Television still Rules Filipino Households in Today's Digital Age

Television still Rules Filipino Households in Today's Digital Age

Despite new technologies and shifting viewing habits, TV continues to be the preferred viewing platform for Filipino households, with a 2017 research of Media Partners Asia showing that the Philippines saw the national TV penetration rate standing at 83%. There is immense opportunity for broadcasters and satellite operators to work together to capture not only the urban market, but also the TV market in more rural locations of the archipelago, where terrestrial networks remain unreliable.

Here are five key video trends illustrating how TV remains popular across the Philippines:

1. The digital switchover is underway
With about 54%  of TV homes served by analogue terrestrial networks, the transition to digital TV is progressing slowly as the analogue switch-off has been set for 2023. The Department of Information and Communications Technology (DICT) in the Philippines aims to have 95% of the country’s households switch to digital television by 2023. The digital switchover is certainly good news for viewers as it ensures better reception quality, but it also brings with it a set of challenges, namely when it comes to deploying new ground infrastructure, which requires significant investment.

This is where Direct-to-Home (DTH) operators have a significant advantage; relying on satellite technology, they already bring the benefits of digital TV to their subscribers, and they can reach audiences wherever they are, without the need for any terrestrial network.

2. Direct-to-Home is gaining ground
While terrestrial TV remains strong in the Philippines, its market penetration has been decreasing over the years. Cable TV has also started to slow down so much so that the DTH is now the largest pay TV technology in the Philippines, with 78% of pay TV subscribers getting their feed directly via satellite.

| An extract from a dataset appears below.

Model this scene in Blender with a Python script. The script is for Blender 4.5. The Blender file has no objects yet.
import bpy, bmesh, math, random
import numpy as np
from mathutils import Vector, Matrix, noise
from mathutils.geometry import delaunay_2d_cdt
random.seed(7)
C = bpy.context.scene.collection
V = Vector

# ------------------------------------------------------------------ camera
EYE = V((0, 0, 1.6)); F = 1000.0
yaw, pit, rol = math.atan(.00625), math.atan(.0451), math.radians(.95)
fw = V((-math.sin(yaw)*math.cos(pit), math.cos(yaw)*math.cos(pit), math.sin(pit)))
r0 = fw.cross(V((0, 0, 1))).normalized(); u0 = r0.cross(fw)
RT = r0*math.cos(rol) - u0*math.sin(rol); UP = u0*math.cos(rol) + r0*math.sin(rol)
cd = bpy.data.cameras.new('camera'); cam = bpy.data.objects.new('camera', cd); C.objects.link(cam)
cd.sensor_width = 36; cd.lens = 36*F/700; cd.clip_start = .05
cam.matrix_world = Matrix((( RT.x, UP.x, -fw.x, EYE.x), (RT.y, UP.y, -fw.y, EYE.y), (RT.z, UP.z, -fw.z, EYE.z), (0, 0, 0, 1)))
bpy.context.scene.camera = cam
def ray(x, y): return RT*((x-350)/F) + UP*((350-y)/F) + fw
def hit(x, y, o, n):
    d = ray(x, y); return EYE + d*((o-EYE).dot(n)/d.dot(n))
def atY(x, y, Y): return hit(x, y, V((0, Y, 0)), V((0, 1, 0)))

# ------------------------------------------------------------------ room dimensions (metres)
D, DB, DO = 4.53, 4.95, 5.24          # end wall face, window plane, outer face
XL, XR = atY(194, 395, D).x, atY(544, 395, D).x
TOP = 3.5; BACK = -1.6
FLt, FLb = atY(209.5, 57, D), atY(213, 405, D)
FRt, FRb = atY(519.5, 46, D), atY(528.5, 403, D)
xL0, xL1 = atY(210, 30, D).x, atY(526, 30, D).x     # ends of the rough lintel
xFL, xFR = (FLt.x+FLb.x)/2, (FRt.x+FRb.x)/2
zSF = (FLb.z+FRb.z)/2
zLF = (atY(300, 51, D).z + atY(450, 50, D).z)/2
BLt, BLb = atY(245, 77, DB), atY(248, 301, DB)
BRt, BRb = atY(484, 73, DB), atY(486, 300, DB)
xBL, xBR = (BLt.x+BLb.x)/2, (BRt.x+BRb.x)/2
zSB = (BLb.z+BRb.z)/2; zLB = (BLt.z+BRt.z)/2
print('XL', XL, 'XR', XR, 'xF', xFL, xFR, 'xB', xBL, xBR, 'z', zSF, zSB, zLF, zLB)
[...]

3. Winning viewers’ hearts with more content
The video market in the Philippines is increasingly competitive as the market is no longer shared among pay TV operators who fight to attract the largest audience. Now, mobile operators and telcos are also entering the video market, cooperating with broadcasters and international players to provide bundled services and a widening array of content for their viewers. OTT and Video-on-Demand (VOD) providers are joining the video market as well. With so many new players in the video arena, it is becoming essential for pay TV operators to differentiate themselves with new, quality content for their viewers.

On the other hand, we see more and more content owners and TV channels willing to bring new programmes into the market to diversify the offer, for example, content specifically targeted at specific interest groups, such as youths, gaming enthusiasts, pet lovers and so on.

4. TV revenues to grow with advertising dollars
“Show me the money’” may be a well-known line from a 20-year-old movie but is also the best way to illustrate the growth potential of TV. As it is the most popular medium in the country, TV advertising spend is projected to jump from USD5.2 billion to USD9.2 billion between 2018 and 2024 . In 2024, TV is expected to account for 77% of total ad spend in the country. Free-to-Air (FTA) TV will remain the majority contributor to the total TV ad expenditure.

5. Pay TV market offers boundless opportunities
The pay TV market has grown in the past few years and will continue on a positive growth trajectory. According to Media Partners Asia (MPA), revenue from the pay TV market in the Philippines will grow from USD422 million in 2018 to USD 482 million in 2022, a healthy growth of USD60 million over a four-year period. Similarly, the proportion of pay TV subscribers will continue to grow from 22% in 2018 to 27% of all TV viewers by 2023.

The TV market in the Philippines continues to be an open field for growth, so long as content houses, broadcasters and everyone in the media ecosystem continue to evolve with changing viewer tastes and habits to provide them with what they want. TV operators must make the right moves to increase the attractiveness of their offer, for example, by bringing more channels and compelling content to suit a fickle TV audience in a sea of so many competing entertainment options.